• **Exercise inputs**:

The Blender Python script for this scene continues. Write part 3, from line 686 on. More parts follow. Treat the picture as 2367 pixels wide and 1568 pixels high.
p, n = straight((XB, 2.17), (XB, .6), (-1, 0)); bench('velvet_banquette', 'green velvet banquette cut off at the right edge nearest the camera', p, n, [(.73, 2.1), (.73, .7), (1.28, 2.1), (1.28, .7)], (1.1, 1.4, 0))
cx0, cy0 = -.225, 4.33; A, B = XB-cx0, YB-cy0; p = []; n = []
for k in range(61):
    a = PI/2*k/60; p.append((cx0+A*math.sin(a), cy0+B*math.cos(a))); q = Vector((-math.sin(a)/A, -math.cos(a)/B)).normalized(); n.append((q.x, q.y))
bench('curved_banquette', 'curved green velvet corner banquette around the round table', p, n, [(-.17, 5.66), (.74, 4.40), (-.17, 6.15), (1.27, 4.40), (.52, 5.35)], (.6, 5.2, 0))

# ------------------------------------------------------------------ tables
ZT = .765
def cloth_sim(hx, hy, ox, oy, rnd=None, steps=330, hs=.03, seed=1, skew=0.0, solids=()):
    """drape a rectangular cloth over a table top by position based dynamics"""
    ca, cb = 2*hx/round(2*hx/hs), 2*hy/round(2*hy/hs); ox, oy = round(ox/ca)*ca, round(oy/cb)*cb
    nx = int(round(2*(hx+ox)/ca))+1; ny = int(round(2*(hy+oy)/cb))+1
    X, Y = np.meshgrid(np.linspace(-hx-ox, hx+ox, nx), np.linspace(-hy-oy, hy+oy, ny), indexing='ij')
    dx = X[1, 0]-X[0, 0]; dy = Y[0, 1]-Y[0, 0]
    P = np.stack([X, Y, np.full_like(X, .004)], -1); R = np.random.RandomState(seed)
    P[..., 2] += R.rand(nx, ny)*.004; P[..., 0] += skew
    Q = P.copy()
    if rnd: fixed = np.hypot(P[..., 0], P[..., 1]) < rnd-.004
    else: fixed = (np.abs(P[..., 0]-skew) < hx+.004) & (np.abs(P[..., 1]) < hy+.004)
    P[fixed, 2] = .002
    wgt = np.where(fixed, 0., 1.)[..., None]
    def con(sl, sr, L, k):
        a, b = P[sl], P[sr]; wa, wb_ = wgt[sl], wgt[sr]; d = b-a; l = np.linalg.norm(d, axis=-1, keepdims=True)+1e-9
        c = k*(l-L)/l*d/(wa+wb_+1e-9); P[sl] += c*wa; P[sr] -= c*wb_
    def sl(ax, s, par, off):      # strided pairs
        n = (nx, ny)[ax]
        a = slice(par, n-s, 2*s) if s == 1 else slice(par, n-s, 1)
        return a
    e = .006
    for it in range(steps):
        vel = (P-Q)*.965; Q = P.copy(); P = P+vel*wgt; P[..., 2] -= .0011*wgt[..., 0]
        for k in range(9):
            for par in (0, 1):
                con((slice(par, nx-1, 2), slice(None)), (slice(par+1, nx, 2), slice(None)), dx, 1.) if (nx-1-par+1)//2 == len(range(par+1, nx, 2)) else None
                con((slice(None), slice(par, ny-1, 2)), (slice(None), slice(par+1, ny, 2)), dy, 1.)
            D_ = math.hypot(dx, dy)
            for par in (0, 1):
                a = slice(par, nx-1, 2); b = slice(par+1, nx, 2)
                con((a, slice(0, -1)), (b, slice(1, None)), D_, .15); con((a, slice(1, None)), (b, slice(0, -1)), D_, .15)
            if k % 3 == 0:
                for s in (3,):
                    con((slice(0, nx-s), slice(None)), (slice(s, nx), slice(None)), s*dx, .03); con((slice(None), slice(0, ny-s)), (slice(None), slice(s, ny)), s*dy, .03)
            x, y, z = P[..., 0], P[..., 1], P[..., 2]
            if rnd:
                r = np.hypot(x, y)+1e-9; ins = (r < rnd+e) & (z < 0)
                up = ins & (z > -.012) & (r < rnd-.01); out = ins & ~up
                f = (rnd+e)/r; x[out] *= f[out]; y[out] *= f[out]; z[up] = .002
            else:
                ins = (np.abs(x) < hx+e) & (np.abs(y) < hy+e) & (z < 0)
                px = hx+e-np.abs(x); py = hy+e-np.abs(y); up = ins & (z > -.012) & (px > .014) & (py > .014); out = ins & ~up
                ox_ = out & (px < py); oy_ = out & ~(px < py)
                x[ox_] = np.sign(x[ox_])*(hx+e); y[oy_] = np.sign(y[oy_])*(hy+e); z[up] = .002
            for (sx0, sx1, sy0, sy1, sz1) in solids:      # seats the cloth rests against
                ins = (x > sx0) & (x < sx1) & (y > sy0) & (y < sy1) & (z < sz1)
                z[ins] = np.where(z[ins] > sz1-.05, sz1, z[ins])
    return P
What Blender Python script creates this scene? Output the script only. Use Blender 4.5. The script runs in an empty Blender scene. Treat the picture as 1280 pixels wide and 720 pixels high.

• **Given exercise**:
Write out word for word only the lines from the start of the entries down to the line with "bench('curved_banquette', 'curved green", please, including both ends.

• **Worked answer**:
The Blender Python script for this scene continues. Write part 3, from line 686 on. More parts follow. Treat the picture as 2367 pixels wide and 1568 pixels high.
p, n = straight((XB, 2.17), (XB, .6), (-1, 0)); bench('velvet_banquette', 'green velvet banquette cut off at the right edge nearest the camera', p, n, [(.73, 2.1), (.73, .7), (1.28, 2.1), (1.28, .7)], (1.1, 1.4, 0))
cx0, cy0 = -.225, 4.33; A, B = XB-cx0, YB-cy0; p = []; n = []
for k in range(61):
    a = PI/2*k/60; p.append((cx0+A*math.sin(a), cy0+B*math.cos(a))); q = Vector((-math.sin(a)/A, -math.cos(a)/B)).normalized(); n.append((q.x, q.y))
bench('curved_banquette', 'curved green velvet corner banquette around the round table', p, n, [(-.17, 5.66), (.74, 4.40), (-.17, 6.15), (1.27, 4.40), (.52, 5.35)], (.6, 5.2, 0))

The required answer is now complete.